Это было в начале сентября, а он прожил до середины ноября. «Затем боль стала просто нестерпимой, — рассказывает Эмма. — С каждым днем ему становилось все хуже. А он уже видеть не мог этот госпиталь! Но вновь потребовались процедуры, которые нельзя было сделать дома. Мы должны были отвезти его, и он собирался пробыть там не больше суток. А потом мы бы его забрали.
Были у нас хорошие дни, были дни плохие. Я помню, как‑то он провел в постели шесть недель. Иногда ему приходилось делать по пять–шесть уколов в день. И он всегда благодарил:
— От всей души спасибо тебе.
— Спасибо мне? Вот за такое?
— Да, именно.
Он всегда был худым, с самого детства. Но дошло до того, что все, что у меня оставалось, это кусочек кожи на его икре, чтобы вставить иглу. И он никогда не жаловался.

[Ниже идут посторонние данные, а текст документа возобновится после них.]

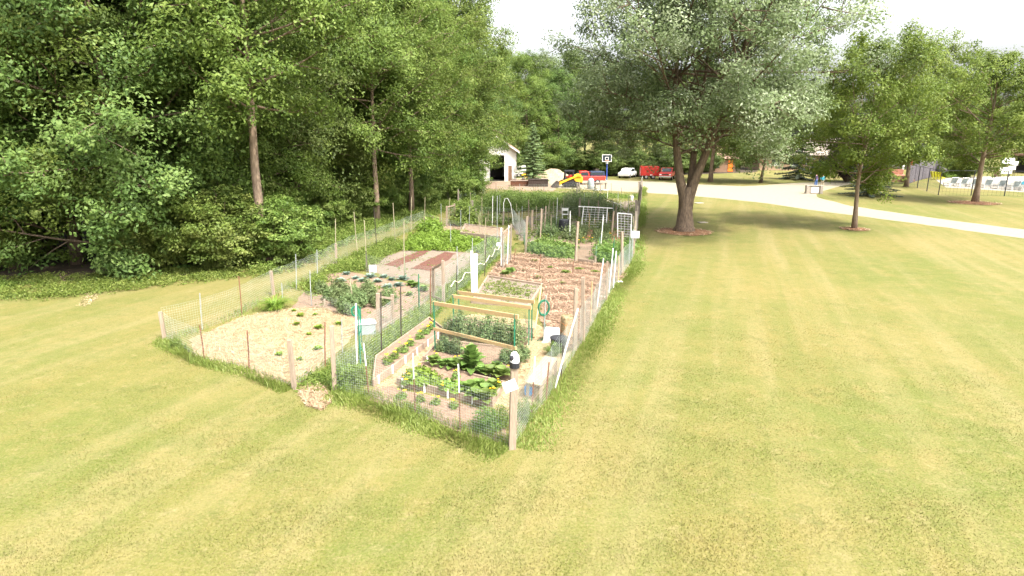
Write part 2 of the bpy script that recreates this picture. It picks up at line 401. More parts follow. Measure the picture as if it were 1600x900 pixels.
    V, F, T = leaves(rng, cen, rad, per, leaf, outw=out)
    tm = bpy.data.meshes.new('trunk'); tm.from_pydata(tb.m.v, [], tb.m.f); tm.update()
    for p in tm.polygons: p.use_smooth = True
    return tm, npmesh('crown', V, F, T)
def spruce_meshes(seed, H, Rr, tr, leaf=.22, dens=1.):
    rg = random.Random(seed); rng = np.random.default_rng(seed); tb = TB(); cl = []; ow = []
    tb.br([(0, 0, -.1), (0, 0, H*.5), (0, 0, H*.98)], tr, .02, 7)
    n = int(H*13*dens)
    for k in range(n):
        t = (k+rg.random())/n; z = .25+(H-.3)*t; L = Rr*(1-t)**.85*rg.uniform(.75, 1.1)+.12; az = k*2.39996
        d = Vector((math.cos(az), math.sin(az), .25-.5*(1-t)))
        lp = curve((0, 0, z), d, L, .12, 4, rg, .04); tb.br(lp, .03*(1-t)+.01, .006, 4)
        m = max(2, int(L/.22))
        for q in range(m):
            s_ = (q+.7)/m*4; i = min(int(s_), 3); c = lp[i].lerp(lp[i+1], s_-i); cl.append(c+Vector((0, 0, -.03))); ow.append(d.normalized())
    cen = np.array([tuple(c) for c in cl]); out = np.array([tuple(c) for c in ow])
    V, F, T = leaves(rng, cen, np.array([.24, .24, .10]), 24, leaf, up=.8, outw=out, wid=.35)
    tm = bpy.data.meshes.new('trunk'); tm.from_pydata(tb.m.v, [], tb.m.f)
    return tm, npmesh('crown', V, F, T)
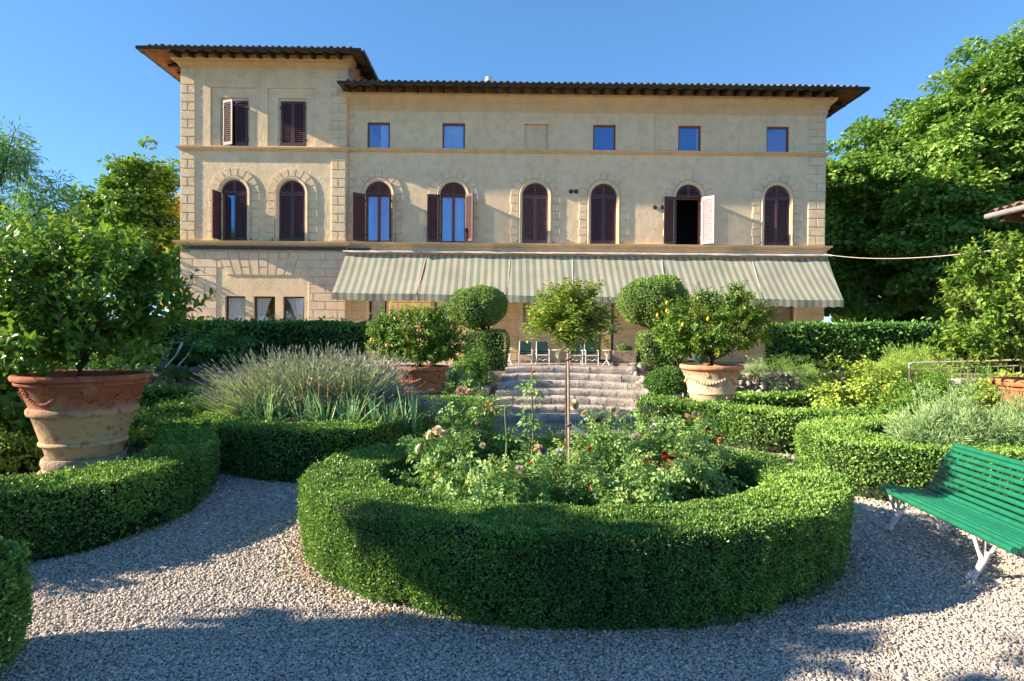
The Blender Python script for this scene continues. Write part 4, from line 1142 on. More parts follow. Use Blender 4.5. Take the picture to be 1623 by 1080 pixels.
def swags(M, c, r, h, n, z, mat=0, ph=0., s=1.):
    pr = pot_profile(r, h, 2)
    def rad(zz): return np.interp(zz, pr[9:10+1,1], pr[9:11,0]) if False else np.interp(zz/h, [.385,.86], [.72,.865])*r
    v, f = ico(1)
    for i in range(n):
        a0 = ph + 2*pi*i/n; a1 = ph + 2*pi*(i+1)/n
        for t in np.linspace(.08, .92, 13):
            a = a0+(a1-a0)*t; zz = z - .16*h*4*t*(1-t)*s
            M.add(v*np.array([.030,.030,.026])*(.7+1.3*t*(1-t)*2) + np.array([c[0]+(rad(zz)+.003)*math.cos(a), c[1]+(rad(zz)+.003)*math.sin(a), c[2]+zz]), f, mat)
        for q in range(5):          # hanging tassel at each end
            zz = z+.03-.05*q; rr_ = .026-.002*q
            for da in ((-.03,.03) if q in (1,2,3) else (0,)):
                M.add(v*rr_ + np.array([c[0]+rad(zz)*math.cos(a0+da), c[1]+rad(zz)*math.sin(a0+da), c[2]+zz]), f, mat)
        am = (a0+a1)/2; zz = z+.03        # rosette above each swag
        for k in range(7):
            q = 2*pi*k/6 if k < 6 else 0; rr2 = .035 if k < 6 else 0
            M.add(v*.024 + np.array([c[0]+rad(zz)*math.cos(am+rr2*math.cos(q)/r), c[1]+rad(zz)*math.sin(am+rr2*math.cos(q)/r), c[2]+zz+rr2*math.sin(q)]), f, mat)

def shoots(ML, MT, lobes, ns, length, nleaf, lsize, inner=.35, upb=.55, tb=0.):
    lob = [(np.array(c, float), np.array(r, float)) for c, r in lobes]; vol = np.array([np.prod(r)**(2/3) for c, r in lob]); tips = []
    for (c, r), n in zip(lob, rng.multinomial(ns, vol/vol.sum())):
        d = randu(n); f = rng.uniform(inner**3, 1, n)**(1/3); q = c + d*r*f[:,None]
        for p_, dd, ff in zip(q, d, f):
            ax = unit(dd*.8 + np.array([0,0,upb]) + rng.normal(0, .45, 3)); ln = length*rng.uniform(.6, 1.4); k = max(4, int(nleaf*ln/length))
            bend = rng.normal(0, .25, 3); ts = np.linspace(.0, 1, k)
            cur = p_ - ax*ln*.5 + ax*ln*ts[:,None] + bend*ln*(ts**2)[:,None]*.5
            if MT is not None: tube(MT, cur[::max(1, (k-1)//3)], np.linspace(.006, .002, len(cur[::max(1, (k-1)//3)])), 4, 0, cap=False)
            a = rng.uniform(0, 6.28) + np.arange(k)*2.4
            u_ = unit(np.cross(ax, rng.normal(size=3))); w_ = np.cross(ax, u_)
            side = u_*np.cos(a)[:,None] + w_*np.sin(a)[:,None]
            D = side*.85 + ax*rng.uniform(.3, .8, k)[:,None] - np.array([0,0,.1]); N = ax*.7 + np.array([0,0,.55]) + rng.normal(0, .3, (k, 3))
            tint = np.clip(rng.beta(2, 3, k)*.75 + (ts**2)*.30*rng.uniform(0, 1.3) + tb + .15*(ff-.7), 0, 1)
            scatter(ML, LEAF_B, cur, D, N, lsize*rng.uniform(.65, 1.2, k)*(1-.35*ts**3), tint)
            tips.append(p_)
    return np.array(tips)

def lemon(label, c, r, h, style, pmat, lobes, ns, ln, nl, ls, fruits, trunk_h, group='potted lemons', lean=(0,0), sw=None, tb=0., nb=26):
    t = thing('potted_lemon_tree', c, label, 'potted tree', group)
    M = MB(); pr = pot_profile(r, h, style); lathe(M, pr, c, 72)
    if sw: swags(M, c, r, h, *sw)
    if style == 1: swags2(M, c, r, h)
    build('pot', M, pmat, t, smooth=True, sharp=50)
    M = MB(); lathe(M, [(r*.84,h*.9),(r*.5,h*.93),(0,h*.94)], c, 30); build('soil', M, M_soil, t)
    ML, MT = MB(), MB(); tips = shoots(ML, MT, lobes, ns, ln, nl, ls, tb=tb)
    base = np.array(c)+np.array([0,0,h*.88]); top = base + np.array([lean[0], lean[1], trunk_h])
    limbs(MT, base, top, tips[rng.choice(len(tips), nb, replace=False)], r*.075, n=7, kink=.3, tr=.3)
    build('crown', ML, M_lem, t, tint=True); build('trunk', MT, M_bark, t, smooth=True)
    v, f = ico(2)
    for q in fruits:
        M = MB(); vv = v*np.array([.027,.027,.035]); vv[:,2] += .012*np.sign(v[:,2])*np.abs(v[:,2])**8; M.add(vv + q, f); build('lemon', M, M_lemon, t, smooth=True)
    return t
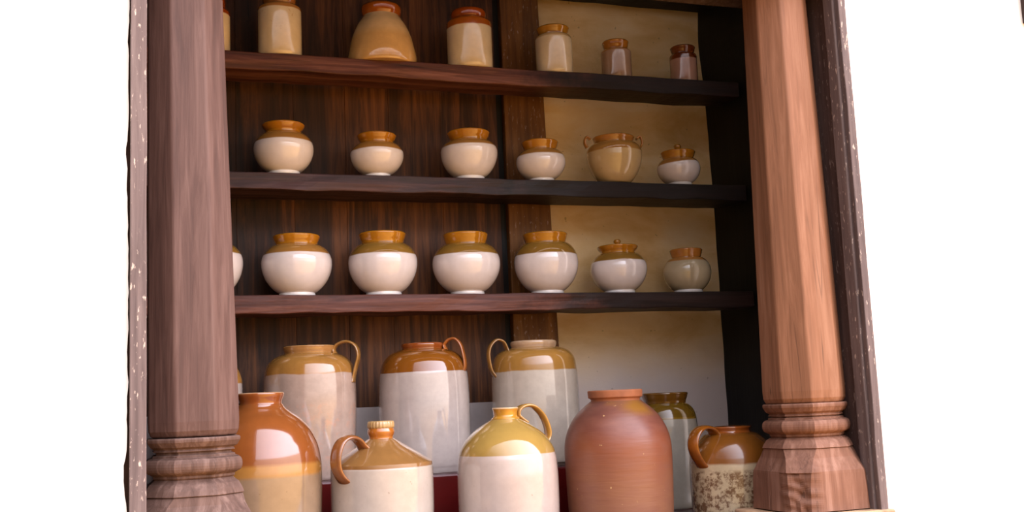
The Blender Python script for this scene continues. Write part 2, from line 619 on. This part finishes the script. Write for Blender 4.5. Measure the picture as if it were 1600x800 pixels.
def pillar(cx_px, A, top_w, lean, spec, mats, label, stone_label, seed):
    """spec: (py, half-width px) down the pillar from the foot of the shaft; everything measured on the axis plane."""
    ax = P(cx_px, 640, YC)
    root = empty('carved_pillar', (ax.x, YC, EYE - 0.29))
    tag(root, label, 'pillar', 'carved wooden pillars')
    zb = root.location.z
    zz = lambda v: EYE + v - zb
    fl = 0.088 / 0.2
    # shaft, tapering upward, softly rounded at its foot
    zs = spec['shaft']
    rings = [oct_ring(A * 0.93, A * 0.93 * fl, zz(zs)), oct_ring(A * 0.985, A * fl, zz(zs) + 0.012), oct_ring(A, A * fl, zz(zs) + 0.03)]
    zt_ = zz(1.04)
    for k in range(1, 13):
        t = k / 12
        a = A + (top_w - A) * t
        rings.append([(x + lean * t, y, z) for x, y, z in oct_ring(a, a * fl, zz(zs) + 0.03 + (zt_ - zz(zs) - 0.03) * t)])
    o = link('shaft', loft(rings), mats[0], root, smooth=False)
    bevel(o, 0.004, 3)
    # upper ring: flared lip over a cavetto and a fillet
    a0, a1 = spec['ring']
    h = a0 - a1
    pr = [(0.90, a0), (1.0, a0), (1.02, a0 - h * .12), (1.015, a0 - h * .3), (0.95, a0 - h * .65), (0.87, a0 - h * .8), (0.87, a0 - h * .88), (0.89, a0 - h * .9), (0.89, a1), (0.80, a1)]
    o = link('ring_moulding', loft([oct_ring(A * r, A * r * fl, zz(z)) for r, z in pr]), mats[1], root, smooth=False)
    bevel(o, 0.0015)
    # dark neck, torus, neck
    b0, b1 = spec['torus']
    g = link('neck', loft([oct_ring(A * .82, A * .82 * fl, zz(b0 - .004)), oct_ring(A * .82, A * .82 * fl, zz(a1))]), mats[1], root, smooth=False)
    H = b0 - b1
    tor = [(0.87, b0), (0.9, b0 - H * .03), (0.9, b0 - H * .1), (0.98, b0 - H * .14)]
    for k in range(9):
        a = PI / 2 - PI * k / 8
        tor.append((0.97 + 0.09 * math.cos(a), b0 - H * .45 + H * .30 * math.sin(a)))
    tor += [(0.93, b0 - H * .80), (0.89, b0 - H * .84), (0.89, b0 - H * .93), (0.85, b1)]
    o = link('torus_moulding', loft([oct_ring(A * r, A * r * fl, zz(z)) for r, z in tor]), mats[1], root, smooth=False)
    # bevelled collar
    c0, c1 = spec['collar']
    hc = c0 - c1
    co = [(0.86, b1), (0.90, c0), (0.98, c0 - hc * .2), (1.05, c0 - hc * .6), (1.09, c1 + hc * .05), (1.08, c1), (1.0, c1)]
    o = link('collar', loft([oct_ring(A * r, A * r * fl, zz(z)) for r, z in co]), mats[1], root, smooth=False)
    # base block: octagon growing into a chamfered square
    k0, k1 = c1, spec['knee']
    def ring(r, f, z):
        return oct_ring(A * r, A * r * f, z)
    hh = zz(k1)
    base = [ring(1.06, fl, zz(c1) - .001), ring(1.10, fl * 1.25, zz(c1 * .6 + k1 * .4)), ring(1.225, fl * 1.45, hh + .002), ring(1.23, fl * 1.48, hh - .004)]
    for k in range(1, 7):
        t = k / 6
        base.append(ring(1.23 + .01 * t, fl * (1.48 + .10 * t), (hh - .004) * (1 - t) + 0.001 * t))
    bmm = loft(base)
    bmesh.ops.subdivide_edges(bmm, edges=bmm.edges[:], cuts=3, use_grid_fill=True)
    for v in bmm.verts:
        if v.co.z < hh + 0.01:
            q = noise.noise_vector(v.co * 22 + Vector((seed, 0, 0))) * 0.0022
            v.co.x += q.x
            v.co.y += q.y
            # worn hollow on the corner towards the left front
            d = (Vector((v.co.x, v.co.y, 0)) - Vector((-0.105, -0.105, 0))).length
            if d < 0.06 and v.co.z < hh:
                v.co.xy = v.co.xy * (1 - 0.09 * (1 - d / 0.06) * (0.6 + noise.noise(v.co * 60)))
    o = link('base_block', bmm, mats[1], root, smooth=False)
    # the stone under it
    s = link('stone_block', rough_board(-0.150, 0.128, -0.150, 0.118, 0, 0.036, 0.004, 0.03, seed), M['stone'], loc=(ax.x, YC, Z0 + 0.002), smooth=False)
    bevel(s, 0.006, 3)
    tag(s, stone_label, 'stone', 'stones under the pillars')
    return root


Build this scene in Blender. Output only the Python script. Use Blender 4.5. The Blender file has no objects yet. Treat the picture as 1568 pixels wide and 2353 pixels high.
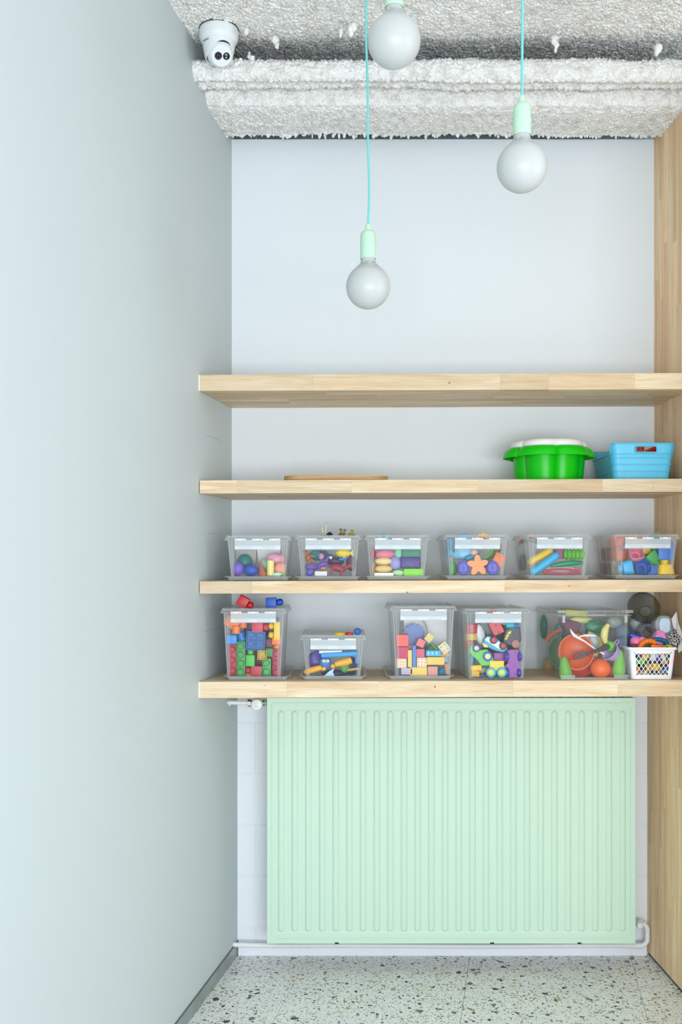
import bpy, bmesh, math, random
from mathutils import Vector, Matrix, noise
random.seed(7)
S = bpy.context.scene
COL = S.collection
F = 2306.0; U0 = 784.0; V0 = 1288.0; HZ = 1.5      # focal length in px, principal column, horizon row, eye height

# ---------------------------------------------------------------- camera, world, light, exposure
cd = bpy.data.cameras.new('camera'); cam = bpy.data.objects.new('camera', cd); COL.objects.link(cam)
cam.location = (0, 0, HZ); cam.rotation_euler = (math.pi/2, 0, 0)
cd.sensor_fit = 'VERTICAL'; cd.sensor_height = 36.0; cd.lens = 36.0*F/2353.0
cd.shift_y = (V0-1176.5)/2353.0; cd.clip_start = 0.05
S.camera = cam
w = bpy.data.worlds.new('daylight'); S.world = w; w.use_nodes = True
bg = w.node_tree.nodes['Background']; bg.inputs['Color'].default_value = (0.88, 0.95, 1.0, 1); bg.inputs['Strength'].default_value = 0.6
def area(name, loc, rot, sx, sy, power, col):
    l = bpy.data.lights.new(name, 'AREA'); l.shape = 'RECTANGLE'; l.size = sx; l.size_y = sy; l.energy = power; l.color = col
    o = bpy.data.objects.new(name, l); COL.objects.link(o); o.location = loc; o.rotation_euler = rot
    return o
area('window_light', (0.7, -1.75, 1.12), (math.radians(90), 0, 0), 3.5, 1.3, 152, (0.91, 0.957, 1.0))
area('side_fill_light', (4.1, 1.0, 1.4), (math.radians(90), 0, math.radians(90)), 2.4, 1.8, 48, (0.97, 0.98, 1.0))  # added fill lamp without a known source, brightens the left wall
S.view_settings.view_transform = 'Standard'; S.view_settings.look = 'None'
S.view_settings.exposure = 0.0; S.view_settings.gamma = 1.0; S.view_settings.use_curve_mapping = False
S.cycles.transparent_max_bounces = 40
S.cycles.max_bounces = 10

def P(u, v, Y): return Vector(((u-U0)/F*Y, Y, HZ-(v-V0)/F*Y))
def hexc(h):
    h = h.lstrip('#'); c = [int(h[i:i+2], 16)/255 for i in (0, 2, 4)]
    return tuple(x/12.92 if x <= .04045 else ((x+.055)/1.055)**2.4 for x in c)+(1,)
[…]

Моя спальня была наискосок от спальни доктора. Бывало, он сидел на краю кровати и курил. Затем он оглядывался по сторонам, продолжая сидеть на кровати. А я думала: “Бедный ты, бедный, как же ты сможешь уснуть?”
Он никогда не говорил нам, что у него что‑то болит, но не могло быть иначе. Я знаю, что ему было больно лежать в постели. Боль опоясывала. Начиналась она от предстательной железы. Если бы они обнаружили опухоль на два года раньше, они могли что‑то сделать. Но во время обследования они не там взяли образец на биопсию. Но он никогда не роптал об этом. Он говорил, что любой мог промахнуться.
Да, он был борец. И он любил бокс. Не берусь сказать, хорошим он был боксером или нет, не знаю. Были у нас старая боксерская перчатка и старый собачий ошейник — ошейник их первого бульдога — висевший на кровати миссис Смит. Он всегда там висел. Я не убрала бы его ни за что.
Вы знаете, было какое‑то глубокое чувство дружелюбия, позволявшее часами сидеть с ним рядышком и ни о чем не говорить, а ведь он мог вместить море мудрости в одно предложение. Но иногда он устраивал настоящие разговорные пиршества. Говорить он мог часами. Когда он выговаривался полностью, он забывал об этом.
Я могла подняться к нему за чем‑нибудь, а он был еще в кровати и говорил: “Ау, Эмми, брось‑ка все свои дела. Сядь, поговори со мной”. И он говорил, говорил, говорил — о вещах, которые были выше моего понимания. Но я слушала.
Иногда мне нужно было уйти, чтобы сделать прическу, и он терпеть не мог, когда я уходила. Однажды, когда я пришла домой, он спросил: “Эмма, тебе завтра нужно куда‑нибудь идти?” Я сказала, что нет. “О, я так рад, что ты будешь дома”. Затем я рассказала об этом мужу, и он пошутил: “Ты надулась от гордости, как старая жаба”. Мне это было приятно. Мне в самом деле это было очень приятно.